Иногда такое случается и в нашем лондонском доме, но я до сих пор не могу подолгу в нем оставаться. В свой последний приезд я сидела в спальне мальчиков и пыталась понять: неужели правда каждое утро я готовила им одежду и раскладывала ее на этих кроватях? Я нашла в шкафу любимые черные спортивные штаны Вика, вытертые добела на коленях. Я погладила рукой брюки — и все мое недоумение моментально рассеялось. Прижав их к груди, я долго лежала на полу и рыдала, как положено матери. Слезы ушли, когда в кармане брюк я обнаружила обертку от леденца на палочке. Вик обожал их. Конфета была куплена определенно не мною — Стив иногда проявлял слабость и баловал сына, покупая ему эту дрянь. И я — с тем же самым раздражением, какое всегда вызывали у меня эти Love Hearts, — вспомнила, как Вик, причмокивая, сосал конфету в виде сердца, перекатывая ее во рту и хвастаясь, что получил ее от папы. Язык у него делался лимонно-желтым от искусственных красителей. Отвратительная гадость.
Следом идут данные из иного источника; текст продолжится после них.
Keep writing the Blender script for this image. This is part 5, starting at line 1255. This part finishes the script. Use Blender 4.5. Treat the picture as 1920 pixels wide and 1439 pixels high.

«Ты крутилась, — сказала она. — Представляешь?» Разыскивая череп крокодила, моя подруга Карилл случайно встретила одного из тех мужчин, что нашли меня, валявшуюся в грязи, в тот день, когда пришла волна. Череп понадобился ей для музея. В лондонской школе, где учились Вик и Малли, организовали фонд их памяти, и мы решили потратить деньги на модернизацию небольшого музея в заповеднике «Яла». Именно туда привезли меня после цунами, и там, на каменной скамье, я в полном оцепенении провела первые часы. Организацией ремонта занималась Карилл — она очень деловая, — и вскоре музей совершенно преобразился.
Карилл передала мне, что поведал ей мой спаситель. Многое оказалось для меня новым. Вот ее рассказ.
Он помнит, как тебя нашли. Это точно он. Все совпадает. И знаешь, он сказал одну очень странную вещь. До сих пор мурашки по коже бегут, как представлю.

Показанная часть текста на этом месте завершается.